60-strong team deloyed to probe Yangtze shipwreck

China has assembled a team of 60 investigators to look into the Yangtze River cruise ship sinking to find the cause of the country's worst maritime disaster in nearly seven decades.

Only 14 people survived the capsizing of the Eastern Star on the evening of June 1 when the ship carrying 456 people, many of them elderly tourists, was on a cruise trip from Nanjing to Chongqing.

Authorities have attributed the sinking to a freak storm that generated tornado-like winds, but also have placed the surviving captain and his first engineer in police custody.

Passengers' relatives have raised questions about whether the ship should have continued its voyage despite a weather warning. The actions of the captain in the final 12 minutes before the sinking have come under scrutiny, with reports saying he altered speed and course in an attempt to manage the pressure on the ship.

The team, led by the head of the State Administration of Work Safety, includes senior officials from the ministries of transport, industry and information technology, public security, civil affairs and water resources. It also includes senior officials from the China Meteorological Administration, Hubei province and Chongqing, and experts on law and meteorology.

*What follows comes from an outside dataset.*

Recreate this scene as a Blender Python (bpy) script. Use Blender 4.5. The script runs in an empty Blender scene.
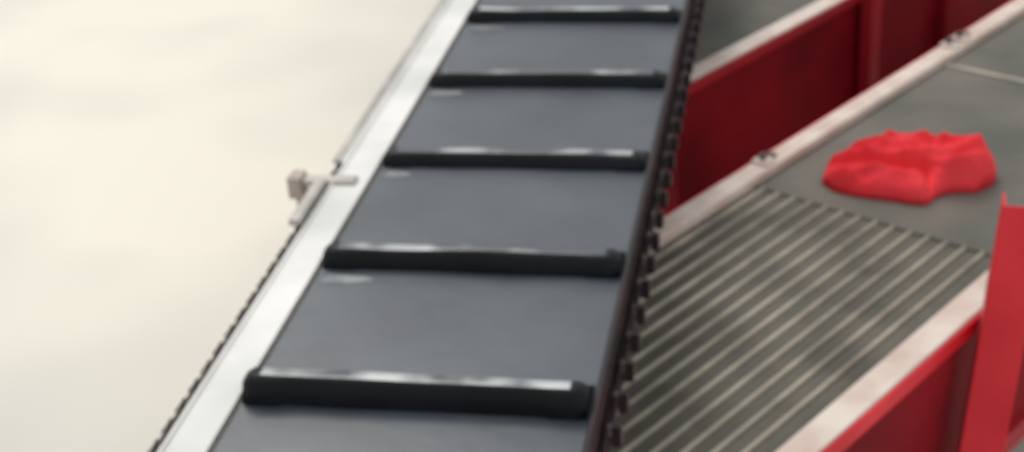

The work safety administration said the probe is continuing with interviews, analysis of ship and weather conditions, and collection evidence. The statement said that video footage and other evidence has been collected from the ship, and that weather radar and other data are being analyzed.

"The reason behind the sinking is very complicated and has to be determined after scientific identification and necessary simulating experiments," the administration said in a statement.

Also on Wednesday, the China Insurance Regulatory Commission said more than 92 million yuan ($15.7 million) in compensation will be paid to the relevant parties, including the victims' families.

As of Wednesday morning, rescuers had identified 323 items retrieved from the ship. Authorities said family members can collect these items if they provide proper ID documents.